- EXERCISE TASK: Reproduce each line from the first in the data through the line that contains "cam_d.dof.use_dof = False" exactly; give nothing else.

Start of DATASET CONTENT

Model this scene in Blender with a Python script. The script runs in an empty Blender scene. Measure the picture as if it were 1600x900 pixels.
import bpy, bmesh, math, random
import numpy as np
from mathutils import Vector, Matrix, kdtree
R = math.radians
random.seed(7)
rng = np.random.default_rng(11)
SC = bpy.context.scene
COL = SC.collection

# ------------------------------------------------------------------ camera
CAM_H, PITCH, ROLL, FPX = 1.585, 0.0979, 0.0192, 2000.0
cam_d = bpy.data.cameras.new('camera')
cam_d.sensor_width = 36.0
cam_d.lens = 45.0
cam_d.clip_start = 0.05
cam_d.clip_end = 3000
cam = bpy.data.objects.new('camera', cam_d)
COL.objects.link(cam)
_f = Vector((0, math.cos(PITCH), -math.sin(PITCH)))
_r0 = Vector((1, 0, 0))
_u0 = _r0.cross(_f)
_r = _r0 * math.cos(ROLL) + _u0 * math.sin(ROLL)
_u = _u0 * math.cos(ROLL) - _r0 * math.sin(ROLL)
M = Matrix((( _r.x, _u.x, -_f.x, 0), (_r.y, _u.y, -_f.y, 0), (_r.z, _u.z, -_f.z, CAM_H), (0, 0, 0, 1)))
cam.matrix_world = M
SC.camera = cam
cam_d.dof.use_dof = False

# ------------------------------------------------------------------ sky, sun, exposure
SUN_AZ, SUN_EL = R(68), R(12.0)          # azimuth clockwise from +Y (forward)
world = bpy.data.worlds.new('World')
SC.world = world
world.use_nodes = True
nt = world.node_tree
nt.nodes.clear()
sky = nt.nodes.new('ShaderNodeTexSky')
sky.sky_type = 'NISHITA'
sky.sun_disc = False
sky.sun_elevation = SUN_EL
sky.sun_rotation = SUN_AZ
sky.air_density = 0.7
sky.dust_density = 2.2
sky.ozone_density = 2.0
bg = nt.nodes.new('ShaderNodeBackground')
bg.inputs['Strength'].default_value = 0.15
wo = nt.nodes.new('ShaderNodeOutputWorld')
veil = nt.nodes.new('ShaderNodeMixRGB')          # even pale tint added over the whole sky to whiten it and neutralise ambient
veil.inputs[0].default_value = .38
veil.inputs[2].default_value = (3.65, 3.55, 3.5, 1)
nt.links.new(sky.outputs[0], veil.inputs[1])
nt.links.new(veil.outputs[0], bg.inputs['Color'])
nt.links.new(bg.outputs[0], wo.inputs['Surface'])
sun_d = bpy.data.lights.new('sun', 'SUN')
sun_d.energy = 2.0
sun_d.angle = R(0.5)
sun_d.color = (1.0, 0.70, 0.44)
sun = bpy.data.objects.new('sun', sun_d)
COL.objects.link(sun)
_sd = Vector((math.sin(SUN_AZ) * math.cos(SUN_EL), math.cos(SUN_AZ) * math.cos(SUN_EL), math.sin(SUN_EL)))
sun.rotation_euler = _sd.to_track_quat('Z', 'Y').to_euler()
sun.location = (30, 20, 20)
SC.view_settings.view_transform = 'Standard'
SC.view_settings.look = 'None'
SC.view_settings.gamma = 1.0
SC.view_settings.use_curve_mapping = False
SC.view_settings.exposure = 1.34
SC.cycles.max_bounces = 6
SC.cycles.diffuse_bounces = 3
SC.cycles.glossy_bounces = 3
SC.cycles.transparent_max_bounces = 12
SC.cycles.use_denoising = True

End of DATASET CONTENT

- THE RESPONSE:
Model this scene in Blender with a Python script. The script runs in an empty Blender scene. Measure the picture as if it were 1600x900 pixels.
import bpy, bmesh, math, random
import numpy as np
from mathutils import Vector, Matrix, kdtree
R = math.radians
random.seed(7)
rng = np.random.default_rng(11)
SC = bpy.context.scene
COL = SC.collection

# ------------------------------------------------------------------ camera
CAM_H, PITCH, ROLL, FPX = 1.585, 0.0979, 0.0192, 2000.0
cam_d = bpy.data.cameras.new('camera')
cam_d.sensor_width = 36.0
cam_d.lens = 45.0
cam_d.clip_start = 0.05
cam_d.clip_end = 3000
cam = bpy.data.objects.new('camera', cam_d)
COL.objects.link(cam)
_f = Vector((0, math.cos(PITCH), -math.sin(PITCH)))
_r0 = Vector((1, 0, 0))
_u0 = _r0.cross(_f)
_r = _r0 * math.cos(ROLL) + _u0 * math.sin(ROLL)
_u = _u0 * math.cos(ROLL) - _r0 * math.sin(ROLL)
M = Matrix((( _r.x, _u.x, -_f.x, 0), (_r.y, _u.y, -_f.y, 0), (_r.z, _u.z, -_f.z, CAM_H), (0, 0, 0, 1)))
cam.matrix_world = M
SC.camera = cam
cam_d.dof.use_dof = False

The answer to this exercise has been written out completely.